What Happens When Markets Drop? Your Response Playbook

whenmarketsdrop

Every early retirement blog warns you about Sequence of Returns Risk (SORR), which is the danger of a market crash hitting right as you exit the workforce. Mathematically, SORR is most dangerous in early retirement because you are forced into selling assets that have declined, permanently stripping your portfolio of the compounding power needed to sustain a multi-decade retirement.  

Psychologically, SORR is a challenge because transitioning from decades of disciplined saving to spending down your nest egg is already difficult. Seeing a major market decline immediately after your paychecks stop can trigger a deep sense of financial vulnerability. There is a huge difference between analyzing risk on a spreadsheet and looking at your account statements in the second year of double-digit declines.

When your portfolio is down six figures and the headlines are all negative, you don’t need an academic lecture on market history.
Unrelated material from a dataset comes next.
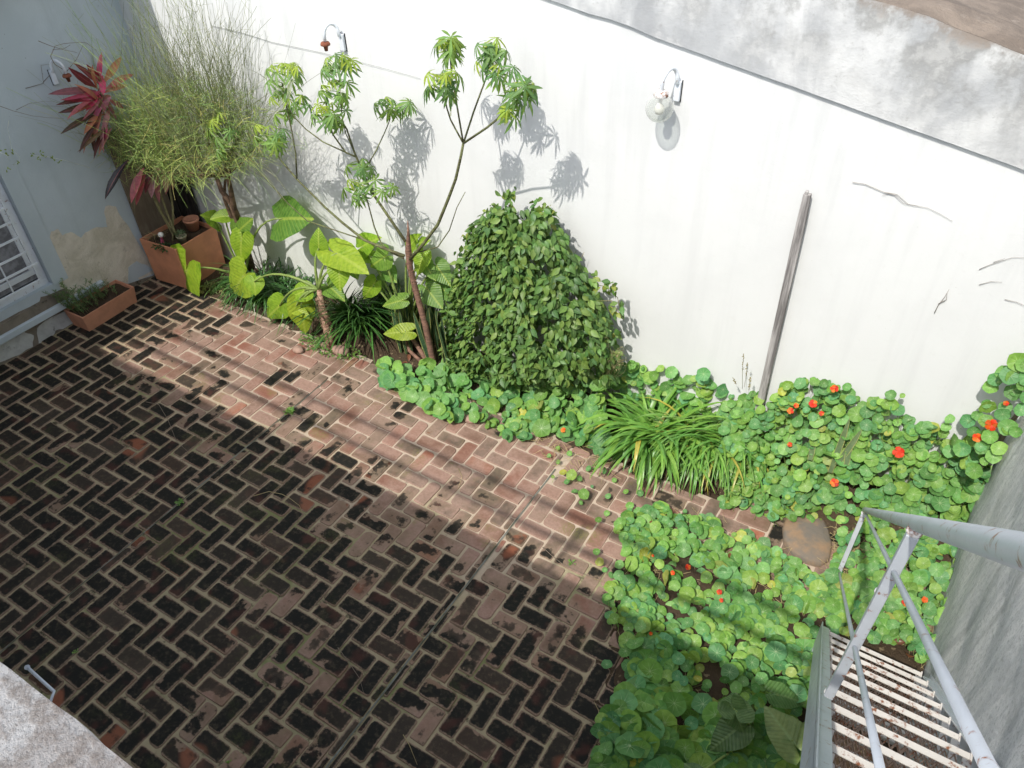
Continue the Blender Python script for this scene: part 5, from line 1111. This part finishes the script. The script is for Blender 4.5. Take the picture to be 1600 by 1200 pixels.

You need a plan. You need to know exactly what to do on January 1st when it’s time to fund your household expenses for the year.

The reality of early retirement is that you cannot control market returns. You can, however, control your response. When the market drops and stays down, there are only four real levers you can pull.

The Four Things You Can Do in a Down Market

1. Don’t Panic (Look at Your Investment Policy Statement)

The absolute first step is a behavioral one: do nothing until you read your written plan. If you built an Investment Policy Statement (IPS) during the accumulation phase, pull it out of the drawer.

Your IPS is an agreement you signed with yourself when you were calm, specifically outlining how you would handle a crash. Reading it serves as an immediate reminder that a market downturn was already anticipated and built into your long-term success probability. History shows us that the worst thing you can do in the second or third year of a down market is abandon a calculated strategy to invent a new one on the fly. For people who panic, abandoning their strategy often means locking in losses after they’ve occurred. 

2. Draw From Your Cash Reserves or Safe Assets First

If your plan was built correctly, you didn’t enter early retirement with 100% of your net worth in equities. You built a bridge of liquid assets: checking accounts, high-yield savings, or short-term bonds specifically designed to act as a volatility buffer.

Now is the time to use them. You can pause any automated, proportional withdrawals from your stock portfolio. By funding 100% of your living expenses from your cash or near cash equivalents, you avoid selling equities at a loss, leaving your battered shares untouched so they can fully participate in the eventual market recovery.

3. Rebalance Your Portfolio Back Into Position

It sounds counterintuitive to look at a dropping portfolio and buy more stocks, but that is exactly what your asset allocation strategy requires. If your target allocation is 70% stocks and 30% bonds/cash, a severe stock market drop might naturally push your portfolio down to a 60/40 split.

If that happens, you should check your plan’s rebalancing triggers from your IPS. If the drift is wide enough, you sell a portion of your fixed-income assets (which have held more of their value) and use that cash to buy depressed equities. This mechanically forces you to buy low, getting your portfolio back into its proper balance.

4. Reduce Your Spending and Activate Your Guardrails

You do not need a complex, automated algorithm to manage your budget during a downturn. You just need to look at your flexible expenses and trim the fat.

If you had major luxury travel, discretionary home renovations, or a new vehicle purchase planned for the year, you can delay those. By dropping your household spending down to a baseline “need-only” floor, you dramatically reduce the total distribution burden on your portfolio. The less money you are forced to pull out of your accounts today, the more capital you preserve to build wealth tomorrow. While a future post will cover these frameworks in detail, you can look into Variable Percent Withdrawal (VPW) strategies or guardrail strategies to see how dynamic spending works in practice. 

The Unique Exception: Managing a 72(t) Schedule

For most early retirees, the steps should be sufficient. But if you are funding your bridge period using a Rule 72(t) SEPP schedule, you face a unique compliance trap: your annual distribution amount is legally fixed. You cannot simply decide to take less money out of that specific IRA just because the market went down without triggering massive retroactive penalties from the IRS.

However, if your pre-tax IRA is taking such a beating such that your fixed amortization payments are draining the account, the IRS does grant you a single, one-time life raft.

You are legally permitted to switch your 72(t) schedule from the amortization method (which requires high, fixed payments) to the Required Minimum Distribution (RMD) method. Making this switch can drop your mandatory annual withdrawal amount significantly, allowing you to leave more shares inside the account to capture the inevitable market upswing.

Focus on the Levers

A stock market drop of 20% or more happens on average every three to five years. It is not a matter of if a downturn will strike your retirement portfolio, but when. Accepting this volatility as a baseline fact of life can change your perspective: a drop is no longer a surprise crisis, but a scheduled event you have already prepared to face. 

By sticking to your plan, utilizing your cash, rebalancing mechanically, and tightening your budget, you ensure that a temporary market drop doesn’t turn into permanent portfolio damage.